Israel, then, appears in these stories of her iron age as the cradle of the manhood of the modern world; in Israel the true standard was lifted up for the people. It is liberty put to a noble use that is the mark of manhood, and in Israel's history the idea of responsibility to the one living and true God takes form and clearness as that alone which fulfils and justifies liberty. Israel has a God Whose will man must do, and for the doing of it he is free. If at the outset the vigour which this thought of God infused into the Hebrew struggle for independence was tempestuous; if Jehovah was seen not in the majesty of eternal justice and sublime magnanimity, not as the Friend of all, but as the unseen King of a favoured people,—still, as freedom came, there came with it always, in some prophetic word, some Divine psalm, a more living conception of God as gracious, merciful, holy, unchangeable; and notwithstanding all lapses the Hebrew was a man of higher quality than those about him. You stand by the cradle and see no promise, nothing to attract. But give the faith which is here in infancy time to assert itself, give time for the vision of God to enlarge, and the finest type of human life will arise and establish itself, a type possible in no other way. Egypt with its long and wonderful history gives nothing to the moral life of the new world, for it produces no men. Its kings are despots, tomb-builders, its people contented or discontented slaves. Babylon and Nineveh are names that dwarf Israel's into insignificance, but their power passes and leaves only some monuments for the antiquarian, some corroborations of a Hebrew record. Egypt and Chaldea, Assyria and Persia never reached through freedom the idea of man's proper life, never rose to the sense of that sublime calling or bowed in that profound adoration of the Holy One which made the Israelite, rude fanatic as he often was, a man and a father of men.
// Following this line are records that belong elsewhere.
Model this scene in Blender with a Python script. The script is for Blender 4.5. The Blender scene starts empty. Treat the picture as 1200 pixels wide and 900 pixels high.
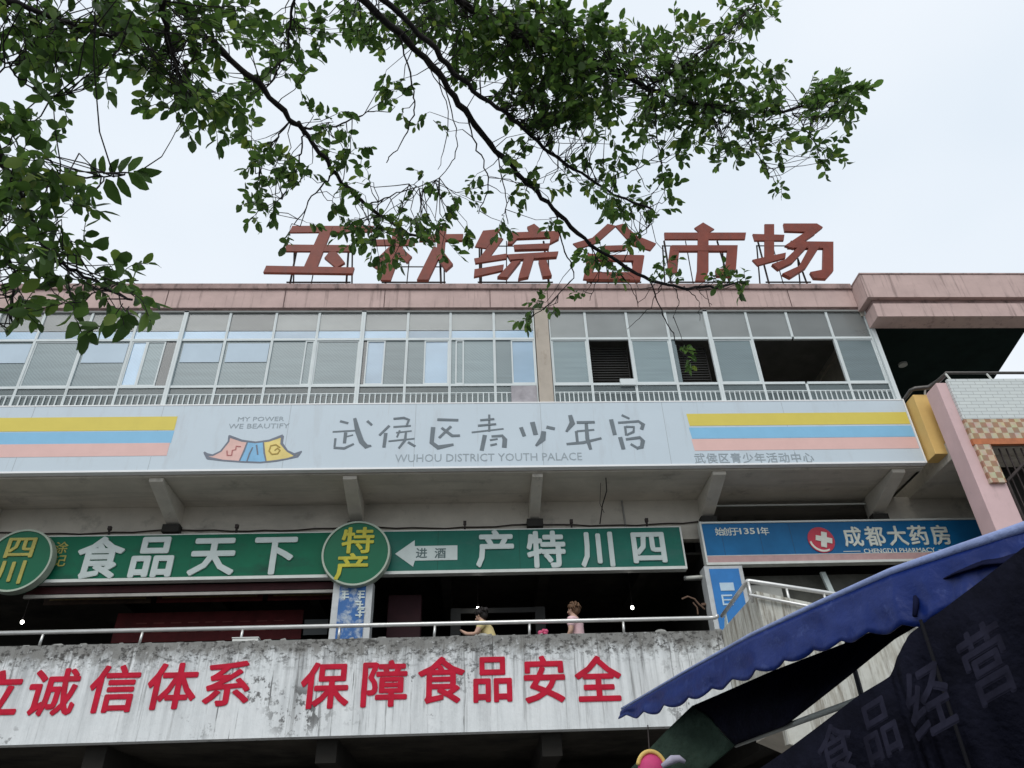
import bpy, math, random
import numpy as np
from mathutils import Vector, Matrix
random.seed(7); rng = np.random.default_rng(11)
S = bpy.context.scene; COL = S.collection
R = math.radians

# ------------------------------------------------------------------ camera
F = 900.0
PI_, YA, RO = R(33.825), R(3.395), R(-2.248)
fw = np.array([math.sin(YA)*math.cos(PI_), math.cos(YA)*math.cos(PI_), math.sin(PI_)])
_r0 = np.array([math.cos(YA), -math.sin(YA), 0.0]); _u0 = np.cross(_r0, fw)
rt = _r0*math.cos(RO) + _u0*math.sin(RO); up = np.cross(rt, fw)
EYE = np.array([0.0, 0.0, 1.6])
cd = bpy.data.cameras.new('camera'); cam = bpy.data.objects.new('camera', cd); COL.objects.link(cam)
cd.sensor_fit = 'HORIZONTAL'; cd.sensor_width = 36.0; cd.lens = 36.0*F/1200.0
cd.clip_start = 0.05; cd.clip_end = 2000.0
M = Matrix.Identity(4)
for i in range(3):
    M[i][0] = rt[i]; M[i][1] = up[i]; M[i][2] = -fw[i]; M[i][3] = EYE[i]
cam.matrix_world = M
S.camera = cam

# ------------------------------------------------------------------ sky and sun (overcast)
SUN_EL, SUN_ROT = R(48), R(200)
w = bpy.data.worlds.new('World'); S.world = w; w.use_nodes = True
nt = w.node_tree; nt.nodes.clear()
N = nt.nodes.new
out = N('ShaderNodeOutputWorld'); bg = N('ShaderNodeBackground'); sky = N('ShaderNodeTexSky')
sky.sky_type = 'NISHITA'; sky.sun_disc = False; sky.sun_elevation = SUN_EL; sky.sun_rotation = SUN_ROT
sky.air_density = 1.0; sky.dust_density = 4.0
hs = N('ShaderNodeHueSaturation'); hs.inputs['Saturation'].default_value = 0.25
tc = N('ShaderNodeTexCoord'); mp = N('ShaderNodeMapping'); mp.inputs['Scale'].default_value = (1, 1, 2.2)
no = N('ShaderNodeTexNoise'); no.inputs['Scale'].default_value = 1.7; no.inputs['Detail'].default_value = 3.0
cr = N('ShaderNodeValToRGB')
cr.color_ramp.elements[0].position = 0.3; cr.color_ramp.elements[0].color = (7.0, 7.85, 8.75, 1)
cr.color_ramp.elements[1].position = 0.72; cr.color_ramp.elements[1].color = (8.3, 8.8, 9.4, 1)
mx = N('ShaderNodeMix'); mx.data_type = 'RGBA'; mx.inputs['Factor'].default_value = 0.88
L = nt.links.new
L(tc.outputs['Generated'], mp.inputs['Vector']); L(mp.outputs['Vector'], no.inputs['Vector'])
L(no.outputs['Fac'], cr.inputs['Fac']); L(sky.outputs['Color'], hs.inputs['Color'])
L(hs.outputs['Color'], mx.inputs['A']); L(cr.outputs['Color'], mx.inputs['B'])
L(mx.outputs['Result'], bg.inputs['Color']); bg.inputs['Strength'].default_value = 0.10
L(bg.outputs['Background'], out.inputs['Surface'])
sd = bpy.data.lights.new('sun', 'SUN'); sun = bpy.data.objects.new('sun', sd); COL.objects.link(sun)
sd.energy = 1.3; sd.angle = R(40); sd.color = (1.0, 0.97, 0.93)
# sky sun_rotation is measured clockwise from +Y seen from above
sx, sy = math.sin(SUN_ROT)*math.cos(SUN_EL), math.cos(SUN_ROT)*math.cos(SUN_EL)
sun.rotation_euler = Vector((sx, sy, math.sin(SUN_EL))).to_track_quat('Z', 'Y').to_euler()
sun.location = (sx*40, sy*40, 40)
S.view_settings.view_transform = 'Standard'; S.view_settings.look = 'None'
S.view_settings.exposure = 0.24; S.view_settings.gamma = 1.0; S.view_settings.use_curve_mapping = False
S.cycles.max_bounces = 8; S.cycles.transparent_max_bounces = 16

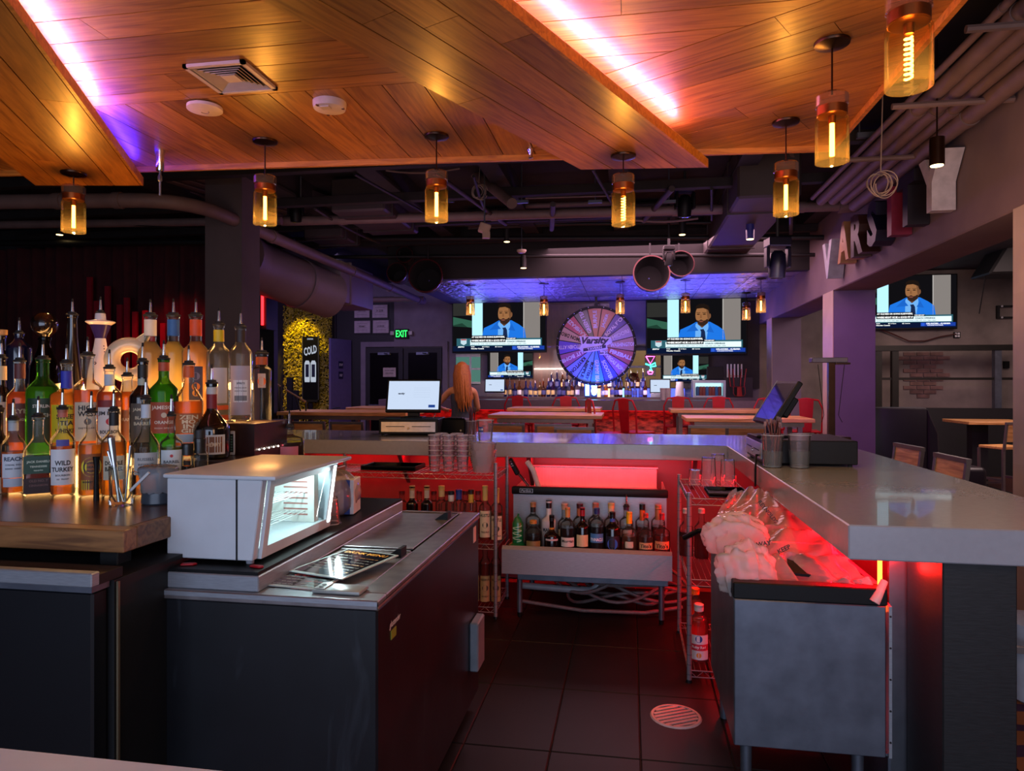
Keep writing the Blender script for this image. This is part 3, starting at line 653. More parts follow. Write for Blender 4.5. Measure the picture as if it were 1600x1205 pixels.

From Egypt, from Babylon,—yea, from Greece and Rome came no redeemer of mankind, for they grew bewildered in the search after the chief end of existence and fell before they found it. In the prepared people it was, the people cramped in the narrow land between the Syrian desert and the sea, that the form of the future Man was seen, and there, where the human spirit felt at least, if it did not realise its dignity and place, the Messiah was born.


VII.

THE SIBYL OF MOUNT EPHRAIM.

Judges iv.

There arises now in Israel a prophetess, one of those rare women whose souls burn with enthusiasm and holy purpose when the hearts of men are abject and despondent; and to Deborah it is given to make a nation hear her call. Of prophetesses the world has seen but few; generally the woman has her work of teaching and administering justice in the name of God within a domestic circle and finds all her energy needed there. But queens have reigned with firm nerve and clear sagacity in many a land, and now and again a woman's voice has struck the deep note which has roused a nation to its duty. Such in the old Hebrew days was Deborah, wife of Lappidoth.